Since then the market for these previously untouchable assets has recovered and the SNB has been gradually able to reduce its holdings. The net worth of the fund at the end of June was just over CHF7.5 billion.
The Swiss government also took a nine per cent stake in UBS as part of the bailout, in return for a CHF6 billion lifeline to the bank. Switzerland sold the stake less than a year later at a CHF1.2 billion profit.
UBS will buy the bailout fund back from Switzerland’s central bank later this year. It can purchase it for $1 billion plus 50 per cent of its gains. The move will add up to 90 basis points to UBS’s capital ratios, by taking on the cash and securities remaining after the loan is repaid.
Crisis legacy
For UBS the transaction will draw a line under assets connected to the financial crisis.
Tuesday’s announcement came as UBS released its second-quarter earnings report, confirming that it earned CHF690 million, up from CHF524 million a year earlier. Earnings at its investment bank leapt.

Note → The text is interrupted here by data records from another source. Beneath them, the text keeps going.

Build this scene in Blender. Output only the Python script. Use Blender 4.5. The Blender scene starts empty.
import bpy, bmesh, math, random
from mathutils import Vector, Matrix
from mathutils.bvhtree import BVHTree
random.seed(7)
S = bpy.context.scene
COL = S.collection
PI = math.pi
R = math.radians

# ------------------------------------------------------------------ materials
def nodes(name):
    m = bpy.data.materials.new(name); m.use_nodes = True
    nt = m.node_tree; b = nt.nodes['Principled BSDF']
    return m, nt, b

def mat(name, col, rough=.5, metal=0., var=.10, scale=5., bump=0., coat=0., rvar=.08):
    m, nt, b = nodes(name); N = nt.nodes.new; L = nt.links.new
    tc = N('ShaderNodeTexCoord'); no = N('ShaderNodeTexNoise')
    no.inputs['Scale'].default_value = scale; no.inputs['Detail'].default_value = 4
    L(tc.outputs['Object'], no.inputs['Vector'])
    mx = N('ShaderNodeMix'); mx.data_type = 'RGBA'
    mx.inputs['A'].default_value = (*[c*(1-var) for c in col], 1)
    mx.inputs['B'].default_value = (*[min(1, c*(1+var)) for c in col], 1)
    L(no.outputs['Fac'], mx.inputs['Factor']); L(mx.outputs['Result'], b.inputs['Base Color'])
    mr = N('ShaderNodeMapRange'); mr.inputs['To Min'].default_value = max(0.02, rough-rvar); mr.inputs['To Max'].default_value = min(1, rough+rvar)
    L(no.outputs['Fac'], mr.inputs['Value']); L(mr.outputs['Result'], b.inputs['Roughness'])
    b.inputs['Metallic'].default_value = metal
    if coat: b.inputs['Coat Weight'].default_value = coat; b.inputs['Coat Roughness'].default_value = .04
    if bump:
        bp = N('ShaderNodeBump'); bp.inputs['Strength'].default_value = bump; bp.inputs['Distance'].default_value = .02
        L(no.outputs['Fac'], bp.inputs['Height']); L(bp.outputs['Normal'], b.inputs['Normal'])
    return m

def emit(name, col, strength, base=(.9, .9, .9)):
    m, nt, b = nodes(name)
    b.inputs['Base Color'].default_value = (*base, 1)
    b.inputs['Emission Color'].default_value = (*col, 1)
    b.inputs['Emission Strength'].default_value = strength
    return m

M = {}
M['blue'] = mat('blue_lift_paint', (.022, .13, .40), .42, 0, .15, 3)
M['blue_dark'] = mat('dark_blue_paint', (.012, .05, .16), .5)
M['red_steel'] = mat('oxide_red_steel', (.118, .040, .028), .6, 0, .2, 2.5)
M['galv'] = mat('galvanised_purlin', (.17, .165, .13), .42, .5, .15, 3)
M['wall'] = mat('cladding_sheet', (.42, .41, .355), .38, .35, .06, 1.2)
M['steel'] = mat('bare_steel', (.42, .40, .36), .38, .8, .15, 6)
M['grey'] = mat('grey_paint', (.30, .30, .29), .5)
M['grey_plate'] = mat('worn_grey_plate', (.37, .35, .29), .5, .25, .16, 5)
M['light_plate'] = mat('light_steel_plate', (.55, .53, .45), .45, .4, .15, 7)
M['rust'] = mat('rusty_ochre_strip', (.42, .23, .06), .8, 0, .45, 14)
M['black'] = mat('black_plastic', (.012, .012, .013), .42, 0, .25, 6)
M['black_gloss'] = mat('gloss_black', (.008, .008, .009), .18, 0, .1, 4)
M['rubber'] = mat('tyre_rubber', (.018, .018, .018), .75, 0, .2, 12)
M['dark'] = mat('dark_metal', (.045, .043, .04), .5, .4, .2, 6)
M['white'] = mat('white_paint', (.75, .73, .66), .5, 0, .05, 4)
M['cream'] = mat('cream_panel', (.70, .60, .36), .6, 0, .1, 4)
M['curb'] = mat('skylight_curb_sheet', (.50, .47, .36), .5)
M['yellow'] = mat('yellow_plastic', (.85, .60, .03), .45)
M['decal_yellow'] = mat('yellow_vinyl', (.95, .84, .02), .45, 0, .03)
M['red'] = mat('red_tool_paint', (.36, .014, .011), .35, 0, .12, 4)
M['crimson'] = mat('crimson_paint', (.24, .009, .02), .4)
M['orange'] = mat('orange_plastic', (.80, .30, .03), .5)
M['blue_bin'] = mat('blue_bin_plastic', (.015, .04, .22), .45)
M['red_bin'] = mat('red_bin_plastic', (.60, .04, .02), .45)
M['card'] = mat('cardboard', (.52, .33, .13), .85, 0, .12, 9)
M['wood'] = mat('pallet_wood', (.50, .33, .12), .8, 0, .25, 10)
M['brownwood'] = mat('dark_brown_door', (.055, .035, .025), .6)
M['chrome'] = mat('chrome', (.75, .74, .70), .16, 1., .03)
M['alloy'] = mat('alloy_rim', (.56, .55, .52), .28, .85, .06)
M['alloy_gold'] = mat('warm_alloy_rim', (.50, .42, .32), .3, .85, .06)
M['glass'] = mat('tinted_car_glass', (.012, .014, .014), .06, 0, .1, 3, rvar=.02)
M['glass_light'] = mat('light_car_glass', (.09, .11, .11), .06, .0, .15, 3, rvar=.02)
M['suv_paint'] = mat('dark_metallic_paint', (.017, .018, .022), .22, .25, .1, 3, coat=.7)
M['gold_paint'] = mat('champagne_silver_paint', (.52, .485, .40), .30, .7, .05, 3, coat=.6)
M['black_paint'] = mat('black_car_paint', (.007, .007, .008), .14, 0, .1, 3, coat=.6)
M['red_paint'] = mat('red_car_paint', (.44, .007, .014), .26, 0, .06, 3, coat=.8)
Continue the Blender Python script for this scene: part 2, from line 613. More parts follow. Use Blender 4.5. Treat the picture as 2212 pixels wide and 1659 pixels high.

In another overhang from the crisis, it was announced last week that UBS will pay $885 million to settle United States government claims that it violated securities laws in its sales of mortgage-backed bonds between 2004 and 2007 to two federally-controlled mortgage finance companies.
The Federal Housing Finance Agency (FHFA), which oversees the two companies known as Fannie Mae and Freddie Mac, announced the settlement on July 25.
The agency had sued UBS and 17 other major banks over their sales to Fannie and Freddie of about $196 billion in mortgage securities that soured when the housing market collapsed in 2007.